━━ DATA

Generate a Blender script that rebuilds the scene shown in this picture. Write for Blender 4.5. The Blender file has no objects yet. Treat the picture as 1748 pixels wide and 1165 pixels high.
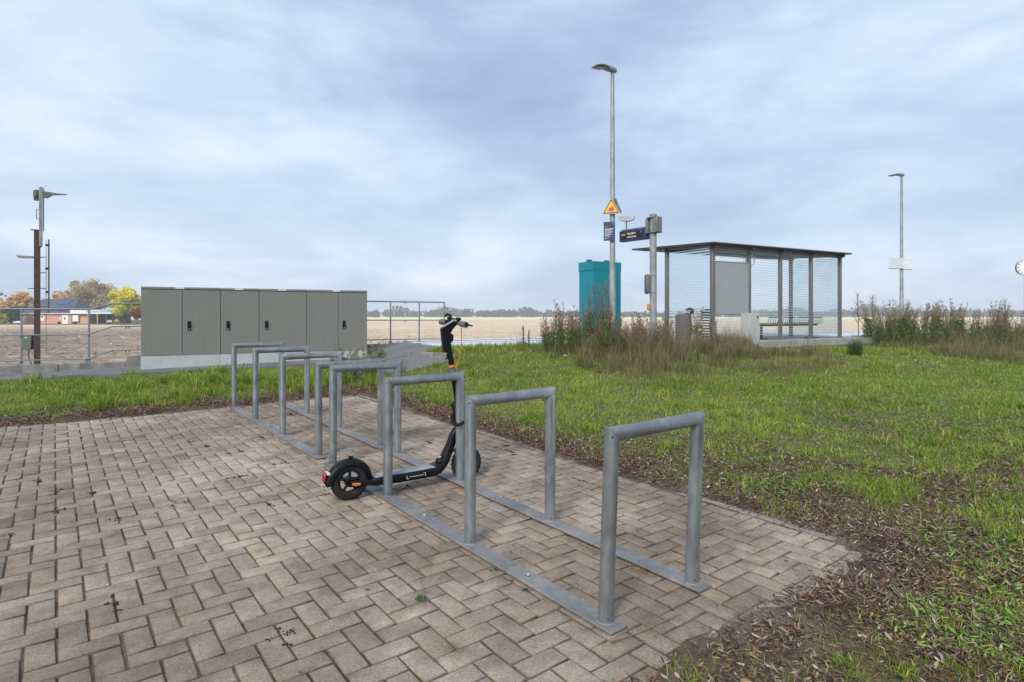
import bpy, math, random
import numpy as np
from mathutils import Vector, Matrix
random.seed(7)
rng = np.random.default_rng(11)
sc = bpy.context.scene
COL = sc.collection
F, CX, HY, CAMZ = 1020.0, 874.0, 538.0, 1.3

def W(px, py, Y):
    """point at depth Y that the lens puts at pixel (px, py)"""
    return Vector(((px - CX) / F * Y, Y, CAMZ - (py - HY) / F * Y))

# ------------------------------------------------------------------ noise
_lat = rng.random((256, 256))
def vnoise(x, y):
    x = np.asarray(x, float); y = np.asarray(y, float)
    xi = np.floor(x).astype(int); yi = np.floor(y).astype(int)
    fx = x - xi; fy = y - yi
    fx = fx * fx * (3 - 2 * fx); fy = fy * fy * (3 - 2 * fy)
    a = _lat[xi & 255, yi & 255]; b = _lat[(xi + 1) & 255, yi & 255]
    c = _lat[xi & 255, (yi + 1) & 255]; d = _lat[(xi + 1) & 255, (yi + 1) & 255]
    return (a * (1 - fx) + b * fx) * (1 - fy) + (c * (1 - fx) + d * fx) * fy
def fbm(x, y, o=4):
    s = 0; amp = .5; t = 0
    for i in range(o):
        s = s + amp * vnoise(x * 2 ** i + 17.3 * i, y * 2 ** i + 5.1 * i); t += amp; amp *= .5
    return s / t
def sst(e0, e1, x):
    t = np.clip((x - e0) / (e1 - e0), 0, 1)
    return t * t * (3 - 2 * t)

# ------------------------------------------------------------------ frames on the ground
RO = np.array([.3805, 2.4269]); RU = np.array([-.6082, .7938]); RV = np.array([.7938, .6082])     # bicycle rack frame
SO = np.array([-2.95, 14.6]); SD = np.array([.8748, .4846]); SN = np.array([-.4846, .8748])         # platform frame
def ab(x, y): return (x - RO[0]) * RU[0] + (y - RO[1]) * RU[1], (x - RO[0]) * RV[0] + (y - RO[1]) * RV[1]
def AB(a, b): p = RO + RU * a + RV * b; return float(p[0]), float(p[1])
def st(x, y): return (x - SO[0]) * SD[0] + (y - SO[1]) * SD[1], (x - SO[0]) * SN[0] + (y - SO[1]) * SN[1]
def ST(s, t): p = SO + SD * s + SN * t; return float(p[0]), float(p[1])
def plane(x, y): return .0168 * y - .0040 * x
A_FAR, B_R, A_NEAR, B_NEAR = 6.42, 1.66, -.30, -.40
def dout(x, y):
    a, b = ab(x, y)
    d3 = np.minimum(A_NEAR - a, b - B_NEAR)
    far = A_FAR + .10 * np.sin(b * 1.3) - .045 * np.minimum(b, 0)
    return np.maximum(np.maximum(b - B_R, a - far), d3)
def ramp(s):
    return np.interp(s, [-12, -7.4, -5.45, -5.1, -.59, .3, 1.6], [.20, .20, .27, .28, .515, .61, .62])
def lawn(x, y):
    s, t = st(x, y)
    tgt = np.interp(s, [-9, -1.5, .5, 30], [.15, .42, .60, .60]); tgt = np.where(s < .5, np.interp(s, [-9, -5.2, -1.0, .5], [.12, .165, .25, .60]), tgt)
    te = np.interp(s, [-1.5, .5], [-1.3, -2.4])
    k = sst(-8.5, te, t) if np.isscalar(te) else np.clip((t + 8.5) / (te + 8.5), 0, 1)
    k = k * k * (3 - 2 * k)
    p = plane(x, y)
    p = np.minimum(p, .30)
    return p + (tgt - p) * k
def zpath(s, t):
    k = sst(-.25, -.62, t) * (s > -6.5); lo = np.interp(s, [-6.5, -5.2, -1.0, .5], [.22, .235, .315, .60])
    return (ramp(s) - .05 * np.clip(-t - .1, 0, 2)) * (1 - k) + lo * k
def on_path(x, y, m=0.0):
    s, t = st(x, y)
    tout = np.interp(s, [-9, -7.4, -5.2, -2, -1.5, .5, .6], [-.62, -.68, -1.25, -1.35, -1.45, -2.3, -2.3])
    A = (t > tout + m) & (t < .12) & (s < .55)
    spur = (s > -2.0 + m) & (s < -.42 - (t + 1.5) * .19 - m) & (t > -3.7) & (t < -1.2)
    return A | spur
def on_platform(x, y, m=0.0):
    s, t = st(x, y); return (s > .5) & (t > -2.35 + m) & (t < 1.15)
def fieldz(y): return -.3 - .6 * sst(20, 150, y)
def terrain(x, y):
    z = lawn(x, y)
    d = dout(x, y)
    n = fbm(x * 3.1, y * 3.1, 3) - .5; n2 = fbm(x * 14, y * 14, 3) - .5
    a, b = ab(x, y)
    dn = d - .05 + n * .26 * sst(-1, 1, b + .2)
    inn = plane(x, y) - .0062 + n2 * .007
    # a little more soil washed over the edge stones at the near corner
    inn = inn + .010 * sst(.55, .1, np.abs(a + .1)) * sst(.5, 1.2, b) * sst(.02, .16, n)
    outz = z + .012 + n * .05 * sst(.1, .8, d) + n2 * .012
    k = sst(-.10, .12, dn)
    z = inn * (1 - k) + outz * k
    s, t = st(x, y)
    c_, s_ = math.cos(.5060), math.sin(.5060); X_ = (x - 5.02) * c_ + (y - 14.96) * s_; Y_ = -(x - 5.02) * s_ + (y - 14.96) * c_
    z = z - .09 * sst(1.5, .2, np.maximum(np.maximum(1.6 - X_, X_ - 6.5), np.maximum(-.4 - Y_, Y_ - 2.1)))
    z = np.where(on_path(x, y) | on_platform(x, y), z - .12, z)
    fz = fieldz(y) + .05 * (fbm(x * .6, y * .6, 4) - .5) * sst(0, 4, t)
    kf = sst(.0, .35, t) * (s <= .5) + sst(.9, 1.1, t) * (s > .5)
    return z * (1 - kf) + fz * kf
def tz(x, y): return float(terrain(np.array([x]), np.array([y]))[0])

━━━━

Restate the listing above word for word, and skip the pictures.

Generate a Blender script that rebuilds the scene shown in this picture. Write for Blender 4.5. The Blender file has no objects yet. Treat the picture as 1748 pixels wide and 1165 pixels high.
import bpy, math, random
import numpy as np
from mathutils import Vector, Matrix
random.seed(7)
rng = np.random.default_rng(11)
sc = bpy.context.scene
COL = sc.collection
F, CX, HY, CAMZ = 1020.0, 874.0, 538.0, 1.3

def W(px, py, Y):
    """point at depth Y that the lens puts at pixel (px, py)"""
    return Vector(((px - CX) / F * Y, Y, CAMZ - (py - HY) / F * Y))

# ------------------------------------------------------------------ noise
_lat = rng.random((256, 256))
def vnoise(x, y):
    x = np.asarray(x, float); y = np.asarray(y, float)
    xi = np.floor(x).astype(int); yi = np.floor(y).astype(int)
    fx = x - xi; fy = y - yi
    fx = fx * fx * (3 - 2 * fx); fy = fy * fy * (3 - 2 * fy)
    a = _lat[xi & 255, yi & 255]; b = _lat[(xi + 1) & 255, yi & 255]
    c = _lat[xi & 255, (yi + 1) & 255]; d = _lat[(xi + 1) & 255, (yi + 1) & 255]
    return (a * (1 - fx) + b * fx) * (1 - fy) + (c * (1 - fx) + d * fx) * fy
def fbm(x, y, o=4):
    s = 0; amp = .5; t = 0
    for i in range(o):
        s = s + amp * vnoise(x * 2 ** i + 17.3 * i, y * 2 ** i + 5.1 * i); t += amp; amp *= .5
    return s / t
def sst(e0, e1, x):
    t = np.clip((x - e0) / (e1 - e0), 0, 1)
    return t * t * (3 - 2 * t)

# ------------------------------------------------------------------ frames on the ground
RO = np.array([.3805, 2.4269]); RU = np.array([-.6082, .7938]); RV = np.array([.7938, .6082])     # bicycle rack frame
SO = np.array([-2.95, 14.6]); SD = np.array([.8748, .4846]); SN = np.array([-.4846, .8748])         # platform frame
def ab(x, y): return (x - RO[0]) * RU[0] + (y - RO[1]) * RU[1], (x - RO[0]) * RV[0] + (y - RO[1]) * RV[1]
def AB(a, b): p = RO + RU * a + RV * b; return float(p[0]), float(p[1])
def st(x, y): return (x - SO[0]) * SD[0] + (y - SO[1]) * SD[1], (x - SO[0]) * SN[0] + (y - SO[1]) * SN[1]
def ST(s, t): p = SO + SD * s + SN * t; return float(p[0]), float(p[1])
def plane(x, y): return .0168 * y - .0040 * x
A_FAR, B_R, A_NEAR, B_NEAR = 6.42, 1.66, -.30, -.40
def dout(x, y):
    a, b = ab(x, y)
    d3 = np.minimum(A_NEAR - a, b - B_NEAR)
    far = A_FAR + .10 * np.sin(b * 1.3) - .045 * np.minimum(b, 0)
    return np.maximum(np.maximum(b - B_R, a - far), d3)
def ramp(s):
    return np.interp(s, [-12, -7.4, -5.45, -5.1, -.59, .3, 1.6], [.20, .20, .27, .28, .515, .61, .62])
def lawn(x, y):
    s, t = st(x, y)
    tgt = np.interp(s, [-9, -1.5, .5, 30], [.15, .42, .60, .60]); tgt = np.where(s < .5, np.interp(s, [-9, -5.2, -1.0, .5], [.12, .165, .25, .60]), tgt)
    te = np.interp(s, [-1.5, .5], [-1.3, -2.4])
    k = sst(-8.5, te, t) if np.isscalar(te) else np.clip((t + 8.5) / (te + 8.5), 0, 1)
    k = k * k * (3 - 2 * k)
    p = plane(x, y)
    p = np.minimum(p, .30)
    return p + (tgt - p) * k
def zpath(s, t):
    k = sst(-.25, -.62, t) * (s > -6.5); lo = np.interp(s, [-6.5, -5.2, -1.0, .5], [.22, .235, .315, .60])
    return (ramp(s) - .05 * np.clip(-t - .1, 0, 2)) * (1 - k) + lo * k
def on_path(x, y, m=0.0):
    s, t = st(x, y)
    tout = np.interp(s, [-9, -7.4, -5.2, -2, -1.5, .5, .6], [-.62, -.68, -1.25, -1.35, -1.45, -2.3, -2.3])
    A = (t > tout + m) & (t < .12) & (s < .55)
    spur = (s > -2.0 + m) & (s < -.42 - (t + 1.5) * .19 - m) & (t > -3.7) & (t < -1.2)
    return A | spur
def on_platform(x, y, m=0.0):
    s, t = st(x, y); return (s > .5) & (t > -2.35 + m) & (t < 1.15)
def fieldz(y): return -.3 - .6 * sst(20, 150, y)
def terrain(x, y):
    z = lawn(x, y)
    d = dout(x, y)
    n = fbm(x * 3.1, y * 3.1, 3) - .5; n2 = fbm(x * 14, y * 14, 3) - .5
    a, b = ab(x, y)
    dn = d - .05 + n * .26 * sst(-1, 1, b + .2)
    inn = plane(x, y) - .0062 + n2 * .007
    # a little more soil washed over the edge stones at the near corner
    inn = inn + .010 * sst(.55, .1, np.abs(a + .1)) * sst(.5, 1.2, b) * sst(.02, .16, n)
    outz = z + .012 + n * .05 * sst(.1, .8, d) + n2 * .012
    k = sst(-.10, .12, dn)
    z = inn * (1 - k) + outz * k
    s, t = st(x, y)
    c_, s_ = math.cos(.5060), math.sin(.5060); X_ = (x - 5.02) * c_ + (y - 14.96) * s_; Y_ = -(x - 5.02) * s_ + (y - 14.96) * c_
    z = z - .09 * sst(1.5, .2, np.maximum(np.maximum(1.6 - X_, X_ - 6.5), np.maximum(-.4 - Y_, Y_ - 2.1)))
    z = np.where(on_path(x, y) | on_platform(x, y), z - .12, z)
    fz = fieldz(y) + .05 * (fbm(x * .6, y * .6, 4) - .5) * sst(0, 4, t)
    kf = sst(.0, .35, t) * (s <= .5) + sst(.9, 1.1, t) * (s > .5)
    return z * (1 - kf) + fz * kf
def tz(x, y): return float(terrain(np.array([x]), np.array([y]))[0])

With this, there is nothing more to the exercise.